How DNS resolution actually works step by step

DNS hierarchy, root nameservers, TLD nameservers, authoritative nameservers, recursive resolver, TTL, DNS caching

DNS: The Internet's Phone Book

DNS resolution hierarchy diagram

DNS translates example.com into an IP like 93.184.216.34. It is a distributed, cached, hierarchical database — not a single server.

The resolution chain

Recursive resolver (usually your ISP or 8.8.8.8) does the hard work. Your OS sends it the domain name and waits for the final answer.

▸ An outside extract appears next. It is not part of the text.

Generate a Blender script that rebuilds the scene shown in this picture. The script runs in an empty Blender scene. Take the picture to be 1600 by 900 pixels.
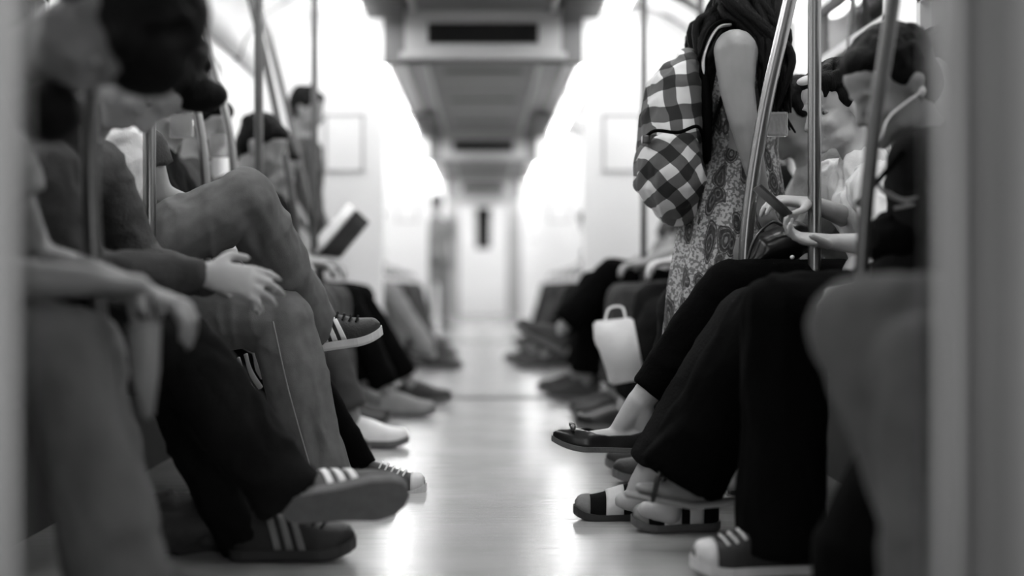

The resolver walks the DNS tree top-down:

  1. Root nameservers — 13 logical clusters worldwide. They know which nameservers are responsible for each TLD (.com, .io, etc.).
  2. TLD nameservers — Know which nameserver is authoritative for example.com.
  3. Authoritative nameserver — The actual source of truth. Returns the A or AAAA record with the IP address.

TTL and caching

Every DNS record has a TTL (Time To Live) in seconds. Resolvers cache answers for that duration, so subsequent lookups skip the whole chain. Low TTL = faster propagation after changes, more DNS traffic. High TTL = faster resolution, slower updates.

# Trace the full DNS resolution path
dig +trace example.com

# Check TTL on a record
dig example.com A | grep -i ttl

DNS failures are silent and maddening. When a site is down for some users but not others, check TTL and whether stale records are cached at different resolvers.